What else falls under the umbrella of “professional culture” in commercial space?
I think the biggest thing right now is the whole attitude question. Hubris is all over this new space industry. The space industry is overflowing with smart people, but that’s because that’s the cost of admission. You can’t get in the door if you don’t know how to run the rocket equation and do Hohmann transfers and things like that. That’s the nuts and bolts of the industry. What’s not necessarily present is maturity and humility.
The other thing I’m strongly recommending is more attention on lessons learned. That’s been a focus of mine my entire life. I’ve read well over 5,000 lessons learned and found that a half-dozen of them show up 100-plus times.

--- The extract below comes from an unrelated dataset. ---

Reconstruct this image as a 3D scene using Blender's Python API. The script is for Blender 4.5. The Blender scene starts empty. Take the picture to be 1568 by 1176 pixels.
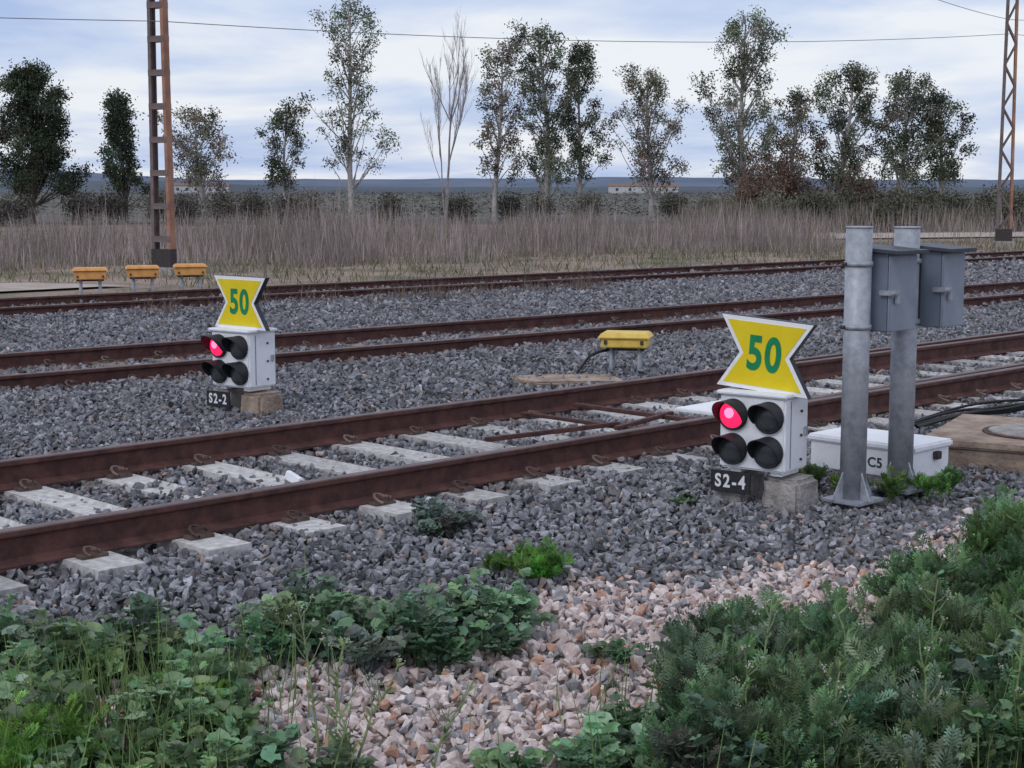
import bpy, bmesh, math, random
import numpy as np
from mathutils import Vector, Matrix
random.seed(7); rng=np.random.default_rng(11)
S=bpy.context.scene
COL=S.collection
# ------------------------------------------------------------------ materials
def nm(name):
    m=bpy.data.materials.new(name); m.use_nodes=True
    nt=m.node_tree; b=nt.nodes['Principled BSDF']; return m,nt,b
def mat(name,c1,c2=None,scale=8,rough=.7,metal=0,bump=0,bscale=None,detail=5,spec=.3,lo=.35,hi=.65):
    m,nt,b=nm(name); N=nt.nodes;L=nt.links
    b.inputs['Roughness'].default_value=rough; b.inputs['Metallic'].default_value=metal
    b.inputs['Specular IOR Level'].default_value=spec
    if c2 is None: c2=tuple(x*.75 for x in c1)
    tc=N.new('ShaderNodeTexCoord'); no=N.new('ShaderNodeTexNoise')
    no.inputs['Scale'].default_value=scale; no.inputs['Detail'].default_value=detail; no.inputs['Roughness'].default_value=.65
    L.new(tc.outputs['Object'],no.inputs['Vector'])
    r=N.new('ShaderNodeValToRGB'); r.color_ramp.elements[0].position=lo; r.color_ramp.elements[1].position=hi
    r.color_ramp.elements[0].color=(*c2,1); r.color_ramp.elements[1].color=(*c1,1)
    L.new(no.outputs['Fac'],r.inputs['Fac']); L.new(r.outputs['Color'],b.inputs['Base Color'])
    if bump:
        n2=N.new('ShaderNodeTexNoise'); n2.inputs['Scale'].default_value=bscale or scale*4; n2.inputs['Detail'].default_value=4
        L.new(tc.outputs['Object'],n2.inputs['Vector'])
        bp=N.new('ShaderNodeBump'); bp.inputs['Strength'].default_value=bump; bp.inputs['Distance'].default_value=.02
        L.new(n2.outputs['Fac'],bp.inputs['Height']); L.new(bp.outputs['Normal'],b.inputs['Normal'])
    return m
def matattr(name,rough=.8,nscale=60,amt=.35,spec=.25,trans=0):
    m,nt,b=nm(name); N=nt.nodes;L=nt.links
    b.inputs['Roughness'].default_value=rough; b.inputs['Specular IOR Level'].default_value=spec
    a=N.new('ShaderNodeAttribute'); a.attribute_name='Col'
    if amt:
        tc=N.new('ShaderNodeTexCoord'); no=N.new('ShaderNodeTexNoise'); no.inputs['Scale'].default_value=nscale; no.inputs['Detail'].default_value=2
        L.new(tc.outputs['Object'],no.inputs['Vector'])
        mr=N.new('ShaderNodeMapRange'); mr.inputs['From Min'].default_value=.3; mr.inputs['From Max'].default_value=.7
        mr.inputs['To Min'].default_value=1-amt; mr.inputs['To Max'].default_value=1+amt
        L.new(no.outputs['Fac'],mr.inputs['Value'])
        v=N.new('ShaderNodeVectorMath'); v.operation='SCALE'
        L.new(a.outputs['Color'],v.inputs[0]); L.new(mr.outputs['Result'],v.inputs['Scale']); out=v.outputs['Vector']
    else: out=a.outputs['Color']
    L.new(out,b.inputs['Base Color'])
    if trans:
        t=N.new('ShaderNodeBsdfTranslucent'); L.new(out,t.inputs['Color'])
        mx=N.new('ShaderNodeMixShader'); mx.inputs['Fac'].default_value=trans
        L.new(b.outputs[0],mx.inputs[1]); L.new(t.outputs[0],mx.inputs[2])
        L.new(mx.outputs[0],N['Material Output'].inputs['Surface'])
    return m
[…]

There are plenty of examples where the road to failure is clearly marked and somebody came along and either was ignorant of it because they didn’t even ask the question, or they took a quick look at it and said, “Well that guy was an idiot. I’m not an idiot so it’s not going to be a problem.” That’s very distressing. It’s completely avoidable. Nobody expects you to go out and read all 5,000 lessons learned before you start working, but if you’re going to work in an area of propulsion you ought to go out and study the lessons from the propulsion. There’s plenty of evidence to indicate that that’s not been true from certain companies.